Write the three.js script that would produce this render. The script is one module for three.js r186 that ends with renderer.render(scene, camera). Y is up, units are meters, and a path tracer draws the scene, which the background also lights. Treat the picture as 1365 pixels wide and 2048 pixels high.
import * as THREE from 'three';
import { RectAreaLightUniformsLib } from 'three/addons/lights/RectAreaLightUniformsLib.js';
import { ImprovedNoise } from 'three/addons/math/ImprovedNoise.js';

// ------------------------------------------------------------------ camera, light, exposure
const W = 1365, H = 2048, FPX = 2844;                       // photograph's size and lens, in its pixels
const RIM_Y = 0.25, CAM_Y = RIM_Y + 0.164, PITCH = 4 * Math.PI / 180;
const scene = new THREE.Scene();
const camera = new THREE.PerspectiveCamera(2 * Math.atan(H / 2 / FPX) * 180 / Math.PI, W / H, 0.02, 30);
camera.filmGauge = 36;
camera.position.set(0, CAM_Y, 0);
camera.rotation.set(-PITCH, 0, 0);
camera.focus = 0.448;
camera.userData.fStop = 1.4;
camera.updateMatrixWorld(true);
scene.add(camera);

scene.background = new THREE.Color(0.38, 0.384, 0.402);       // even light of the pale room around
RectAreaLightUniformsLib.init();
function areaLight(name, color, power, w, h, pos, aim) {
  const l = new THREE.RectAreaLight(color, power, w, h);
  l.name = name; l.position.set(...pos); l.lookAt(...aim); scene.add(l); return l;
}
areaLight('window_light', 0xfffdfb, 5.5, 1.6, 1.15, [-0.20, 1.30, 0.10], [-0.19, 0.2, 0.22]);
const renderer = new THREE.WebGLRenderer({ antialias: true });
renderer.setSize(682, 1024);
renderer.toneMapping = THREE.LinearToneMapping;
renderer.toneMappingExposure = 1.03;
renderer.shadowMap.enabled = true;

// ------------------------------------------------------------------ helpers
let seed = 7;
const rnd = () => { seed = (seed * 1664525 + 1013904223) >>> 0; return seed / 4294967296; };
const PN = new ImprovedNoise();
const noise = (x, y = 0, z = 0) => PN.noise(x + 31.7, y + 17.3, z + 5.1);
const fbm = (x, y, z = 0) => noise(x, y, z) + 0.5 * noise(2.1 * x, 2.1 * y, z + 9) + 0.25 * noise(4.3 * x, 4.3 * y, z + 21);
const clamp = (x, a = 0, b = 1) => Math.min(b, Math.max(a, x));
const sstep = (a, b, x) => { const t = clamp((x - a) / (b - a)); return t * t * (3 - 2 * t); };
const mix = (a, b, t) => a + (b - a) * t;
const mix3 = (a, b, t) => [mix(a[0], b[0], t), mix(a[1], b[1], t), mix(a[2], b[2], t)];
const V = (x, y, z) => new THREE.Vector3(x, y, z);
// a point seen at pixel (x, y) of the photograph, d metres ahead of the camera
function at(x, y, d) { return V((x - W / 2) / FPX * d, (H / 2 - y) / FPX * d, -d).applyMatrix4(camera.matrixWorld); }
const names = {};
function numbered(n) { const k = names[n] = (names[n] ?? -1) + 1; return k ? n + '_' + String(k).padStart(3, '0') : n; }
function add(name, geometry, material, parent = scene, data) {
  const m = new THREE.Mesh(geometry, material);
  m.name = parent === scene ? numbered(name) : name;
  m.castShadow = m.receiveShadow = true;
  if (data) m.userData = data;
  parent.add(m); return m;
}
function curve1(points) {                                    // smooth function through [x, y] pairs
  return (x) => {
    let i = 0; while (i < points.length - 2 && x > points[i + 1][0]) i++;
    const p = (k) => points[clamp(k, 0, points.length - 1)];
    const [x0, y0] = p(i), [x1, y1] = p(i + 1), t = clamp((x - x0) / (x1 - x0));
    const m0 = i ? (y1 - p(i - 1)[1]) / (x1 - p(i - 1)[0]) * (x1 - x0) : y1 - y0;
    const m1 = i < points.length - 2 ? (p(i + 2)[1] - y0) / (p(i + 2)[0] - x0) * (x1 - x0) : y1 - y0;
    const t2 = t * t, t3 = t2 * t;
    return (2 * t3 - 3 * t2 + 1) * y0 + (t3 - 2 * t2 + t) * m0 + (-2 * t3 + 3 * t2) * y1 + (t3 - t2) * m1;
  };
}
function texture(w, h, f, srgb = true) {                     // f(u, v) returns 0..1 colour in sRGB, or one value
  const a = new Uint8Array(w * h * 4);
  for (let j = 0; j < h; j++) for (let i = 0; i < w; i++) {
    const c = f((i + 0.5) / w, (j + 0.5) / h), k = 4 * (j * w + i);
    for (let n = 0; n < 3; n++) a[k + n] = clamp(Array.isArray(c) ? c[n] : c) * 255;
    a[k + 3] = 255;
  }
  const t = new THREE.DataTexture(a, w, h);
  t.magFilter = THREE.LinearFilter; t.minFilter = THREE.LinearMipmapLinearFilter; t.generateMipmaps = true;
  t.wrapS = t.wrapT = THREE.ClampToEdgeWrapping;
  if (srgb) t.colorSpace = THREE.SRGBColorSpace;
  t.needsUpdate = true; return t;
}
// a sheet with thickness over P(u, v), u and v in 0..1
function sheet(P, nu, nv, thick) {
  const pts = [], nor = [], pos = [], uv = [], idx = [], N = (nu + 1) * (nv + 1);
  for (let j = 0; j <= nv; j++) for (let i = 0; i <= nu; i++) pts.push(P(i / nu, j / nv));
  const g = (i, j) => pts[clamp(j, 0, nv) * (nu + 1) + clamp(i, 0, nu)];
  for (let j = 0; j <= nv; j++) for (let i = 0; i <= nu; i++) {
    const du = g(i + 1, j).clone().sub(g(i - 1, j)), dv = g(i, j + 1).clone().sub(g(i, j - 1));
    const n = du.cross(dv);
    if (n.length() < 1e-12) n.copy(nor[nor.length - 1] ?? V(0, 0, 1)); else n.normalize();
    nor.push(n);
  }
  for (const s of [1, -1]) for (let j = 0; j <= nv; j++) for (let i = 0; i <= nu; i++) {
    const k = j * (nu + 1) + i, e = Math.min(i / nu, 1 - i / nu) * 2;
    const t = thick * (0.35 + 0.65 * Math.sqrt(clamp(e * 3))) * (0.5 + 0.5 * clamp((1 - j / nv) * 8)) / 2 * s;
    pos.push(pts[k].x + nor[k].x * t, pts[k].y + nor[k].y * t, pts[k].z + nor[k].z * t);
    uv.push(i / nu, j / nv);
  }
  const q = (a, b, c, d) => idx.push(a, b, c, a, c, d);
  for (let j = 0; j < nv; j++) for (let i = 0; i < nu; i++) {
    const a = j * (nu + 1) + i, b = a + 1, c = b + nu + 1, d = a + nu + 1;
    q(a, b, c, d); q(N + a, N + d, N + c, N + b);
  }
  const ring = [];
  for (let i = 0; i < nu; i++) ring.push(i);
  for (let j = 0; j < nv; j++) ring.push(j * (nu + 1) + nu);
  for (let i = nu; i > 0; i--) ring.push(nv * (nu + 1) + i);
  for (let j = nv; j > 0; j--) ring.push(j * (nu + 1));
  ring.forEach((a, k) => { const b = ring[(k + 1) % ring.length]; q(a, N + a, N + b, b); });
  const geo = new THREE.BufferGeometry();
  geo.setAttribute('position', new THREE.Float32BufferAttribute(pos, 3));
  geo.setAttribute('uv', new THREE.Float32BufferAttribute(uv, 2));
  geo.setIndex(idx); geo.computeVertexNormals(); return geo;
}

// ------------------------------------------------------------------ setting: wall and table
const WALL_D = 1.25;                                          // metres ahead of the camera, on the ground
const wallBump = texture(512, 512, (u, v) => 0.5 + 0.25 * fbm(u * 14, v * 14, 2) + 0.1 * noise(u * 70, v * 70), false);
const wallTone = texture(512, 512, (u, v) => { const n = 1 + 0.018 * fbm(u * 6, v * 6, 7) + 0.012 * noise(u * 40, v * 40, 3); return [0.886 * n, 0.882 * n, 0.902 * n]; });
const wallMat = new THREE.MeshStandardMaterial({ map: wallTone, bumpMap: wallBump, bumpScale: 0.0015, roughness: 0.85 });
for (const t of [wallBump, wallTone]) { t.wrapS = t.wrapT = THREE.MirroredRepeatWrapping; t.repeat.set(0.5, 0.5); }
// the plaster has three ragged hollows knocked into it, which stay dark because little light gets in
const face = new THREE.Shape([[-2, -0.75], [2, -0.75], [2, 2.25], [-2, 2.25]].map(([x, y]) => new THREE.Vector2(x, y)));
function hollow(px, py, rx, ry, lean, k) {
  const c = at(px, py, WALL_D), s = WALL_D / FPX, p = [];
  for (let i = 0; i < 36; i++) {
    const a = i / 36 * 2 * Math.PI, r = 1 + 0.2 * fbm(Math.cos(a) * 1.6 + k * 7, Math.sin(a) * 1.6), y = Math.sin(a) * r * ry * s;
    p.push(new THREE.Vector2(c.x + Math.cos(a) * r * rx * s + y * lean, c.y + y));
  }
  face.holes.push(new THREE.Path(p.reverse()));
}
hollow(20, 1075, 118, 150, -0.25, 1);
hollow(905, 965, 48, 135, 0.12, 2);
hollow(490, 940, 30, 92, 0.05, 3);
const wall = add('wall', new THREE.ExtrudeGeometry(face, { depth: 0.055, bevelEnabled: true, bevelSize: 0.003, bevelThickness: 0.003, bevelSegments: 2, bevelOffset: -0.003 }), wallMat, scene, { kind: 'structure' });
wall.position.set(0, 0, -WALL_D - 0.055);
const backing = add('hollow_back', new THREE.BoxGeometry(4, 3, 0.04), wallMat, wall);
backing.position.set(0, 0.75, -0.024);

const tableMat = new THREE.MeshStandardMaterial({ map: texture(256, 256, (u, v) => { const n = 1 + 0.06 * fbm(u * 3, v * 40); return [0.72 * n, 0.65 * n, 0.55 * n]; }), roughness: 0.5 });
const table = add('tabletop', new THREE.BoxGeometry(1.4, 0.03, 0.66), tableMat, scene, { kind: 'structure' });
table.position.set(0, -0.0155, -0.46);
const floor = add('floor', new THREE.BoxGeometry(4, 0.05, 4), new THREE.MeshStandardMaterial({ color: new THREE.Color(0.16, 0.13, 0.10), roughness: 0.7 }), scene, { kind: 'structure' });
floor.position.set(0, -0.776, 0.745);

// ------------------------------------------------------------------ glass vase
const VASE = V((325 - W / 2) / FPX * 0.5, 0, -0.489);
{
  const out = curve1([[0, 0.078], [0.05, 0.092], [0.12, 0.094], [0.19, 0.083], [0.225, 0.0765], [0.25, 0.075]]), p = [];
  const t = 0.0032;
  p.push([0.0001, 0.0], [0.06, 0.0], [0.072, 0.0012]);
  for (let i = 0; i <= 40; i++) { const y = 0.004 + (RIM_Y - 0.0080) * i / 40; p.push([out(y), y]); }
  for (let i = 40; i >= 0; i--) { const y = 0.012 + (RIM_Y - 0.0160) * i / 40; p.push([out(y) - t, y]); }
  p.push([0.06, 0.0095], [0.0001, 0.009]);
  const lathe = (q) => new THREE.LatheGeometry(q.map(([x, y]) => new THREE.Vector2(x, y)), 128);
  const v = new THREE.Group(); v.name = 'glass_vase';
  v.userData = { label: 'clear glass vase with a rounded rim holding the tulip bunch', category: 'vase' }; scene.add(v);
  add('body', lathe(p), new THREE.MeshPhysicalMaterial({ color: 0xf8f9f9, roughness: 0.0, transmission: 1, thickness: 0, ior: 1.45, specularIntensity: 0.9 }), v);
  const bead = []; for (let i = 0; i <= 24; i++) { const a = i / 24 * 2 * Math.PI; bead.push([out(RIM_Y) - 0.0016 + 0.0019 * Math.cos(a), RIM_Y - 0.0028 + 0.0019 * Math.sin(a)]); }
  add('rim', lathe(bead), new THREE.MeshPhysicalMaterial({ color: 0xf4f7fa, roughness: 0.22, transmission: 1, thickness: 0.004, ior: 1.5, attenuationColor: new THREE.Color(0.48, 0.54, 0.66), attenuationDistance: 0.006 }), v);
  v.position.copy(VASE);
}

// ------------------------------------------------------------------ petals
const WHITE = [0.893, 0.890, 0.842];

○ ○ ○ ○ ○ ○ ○

### Exercise prompt
Each line that holds the word "pixels" is to be copied.

### Finished task
Write the three.js script that would produce this render. The script is one module for three.js r186 that ends with renderer.render(scene, camera). Y is up, units are meters, and a path tracer draws the scene, which the background also lights. Treat the picture as 1365 pixels wide and 2048 pixels high.
const W = 1365, H = 2048, FPX = 2844;                       // photograph's size and lens, in its pixels